Clariant's Q1 results reflect lower demand

06/05/2009

Specialty chemicals provider Clariant has announced that sales reached CHF 1.6 billion in the first quarter of 2009 compared to CHF 2.1 billion in the same period a year earlier, a decline of 19% in local currencies and 24% in Swiss francs.

The company said the quarter was "characterised by a steep decline in demand".

Customers of leather chemicals, specifically, along with customers of textile, and paper chemicals (part of the same division), as well as customers of the pigments and additives divisions, continued to destock their inventories, Clariant said, leading to "a significant capacity underutilisation and, therefore, to an operating loss before exceptionals in both divisions".

Overall, volumes fell 25%, resulting in "extremely low capacity utilisations", which the company said were accentuated by its focus on cash-flow generation by reducing inventories. The substantial reduction of inventories was achieved by lowering production volumes below sales volumes.
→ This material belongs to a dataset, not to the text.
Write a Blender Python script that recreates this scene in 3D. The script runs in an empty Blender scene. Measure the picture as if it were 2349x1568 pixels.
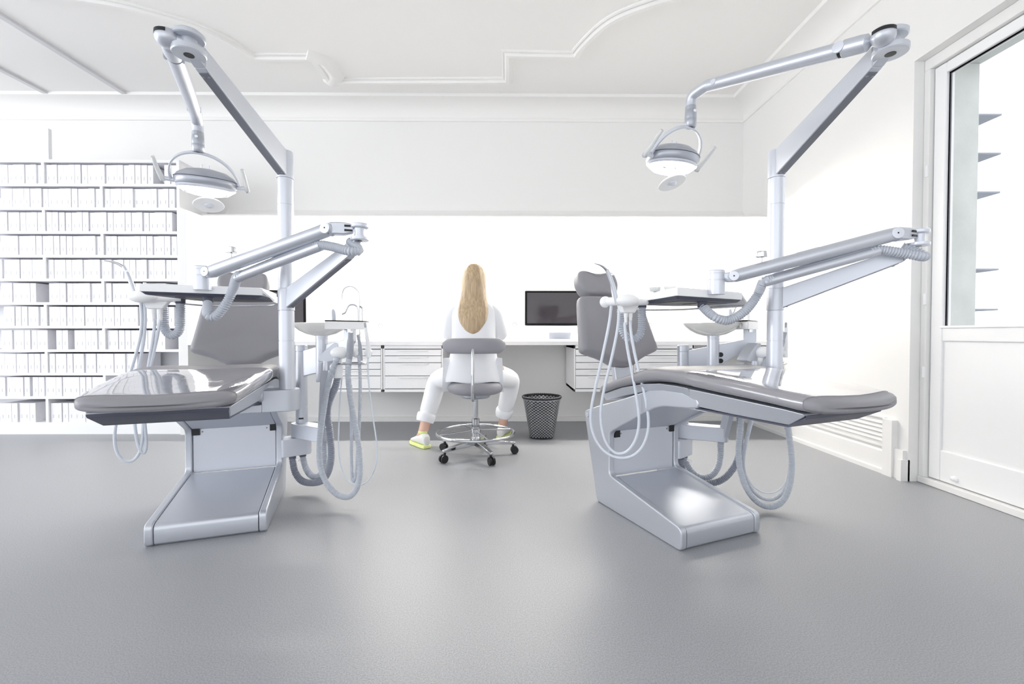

The resulting strong operating cash flow came at the expense of a lower gross margin and a negative operating margin.

Margins were also negatively influenced by a substantial inventory devaluation resulting from a fast decline in raw material costs during the quarter. Compared to the fourth quarter of 2008, raw material prices fell 15% on average and 2% compared to the same period one year ago. It said it expected this effect to become negligible once raw material price volatility decreases, which Clariant expects to take place during the second quarter of this year.

In the short term, Clariant said it would focus its restructuring efforts on the unprofitable divisions. It explained: "The pigments and additives division will continue to implement cost saving measures and optimise production in order to adjust its capacity to the lower demand. In order to sustainably improve the operating performance of the textile, leather and paper chemicals division, the three business units will be separated by the end of the year (see leatherbiz, March 19, 2009). This will enhance the operational and strategic flexibility to tackle the performance issues according to the individual needs of the particular business unit."